If the method of production required the removal of surface soil, it is immaterial that devices of restoration or reclamation were available. The thinking or intention or knowledge of the parties, or the lack of knowledge, would also be immaterial. The value of the substance, either on the date of the instrument or at any subsequent date, would not change the rule of construction announced in Acker v. Guinn.

*173 Disposition of Present Case

It cannot be said that the quoted reservation in the 1950 deed affirmatively and fairly expresses an intention to reserve to Wylie an interest in any substance to be found in deposits at the surface level of the land. Wylie argues that by describing “minerals on and under the land” the reservation evidences an intention to include minerals belonging to both the surface and to the sub-surface. We do not agree, because the preposition “on” has traditionally been used in conveyancing to mean more than “on the surface of.” See Anderson & Kerr Drilling Co. v. Bruhlmeyer, 134 Tex. 574, 136 S.W.2d 800, 805 (1940). It is suggested that there was shaft mining for lignite in this area of Texas prior to the date of the 1950 deed. This fact would have no effect if lignite were located at or near the surface of the land being conveyed and if in 1950 this shallow lignite would have been extracted only by a method that would have destroyed the surface of the land.

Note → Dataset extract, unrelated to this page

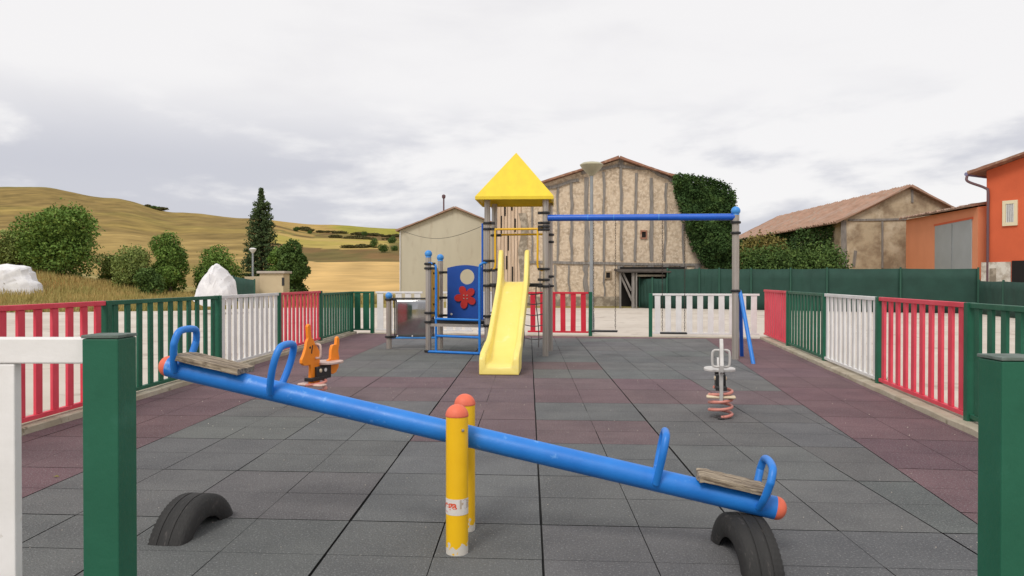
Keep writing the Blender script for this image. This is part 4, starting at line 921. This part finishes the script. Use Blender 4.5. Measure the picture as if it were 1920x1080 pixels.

The record, however, does not prove the depth at which the lignite is located so as to show that the extraction of the lignite would have necessarily removed or destroyed the surface of the land. If lignite lies at the surface of the land, no further proof would be required to establish the title of Reed to the lignite as against Wylie’s claim under the 1950 reservation. Reed, however, presented only an affidavit of a landman for a utility company who stated therein that the coal and lignite will be removed from this land by open pit mining and that it can be recovered only by this method. If this is the expression of an opinion as to mining methods used for lignite mining at certain depths, no qualifications of the affiant are shown, and it has been held by this Court that expert opinion testimony does not establish the fact as a matter of law in support of a motion for summary judgment. Coward v. Gateway Nat. Bank of Beaumont, 525 S.W.2d 857 (Tex.1975); Gibbs v. General Motors Corp., 450 S.W.2d 827 (Tex.1970); Broussard v. Moon, 431 S.W.2d 534 (Tex.1968).

Movant Reed was not entitled to summary judgment. The Court of Civil Appeals judgment, remanding the cause to the trial court, is affirmed.

GREENHILL, C. J., concurring. DANIEL, J., dissenting, in which STEAKLEY, J., joins.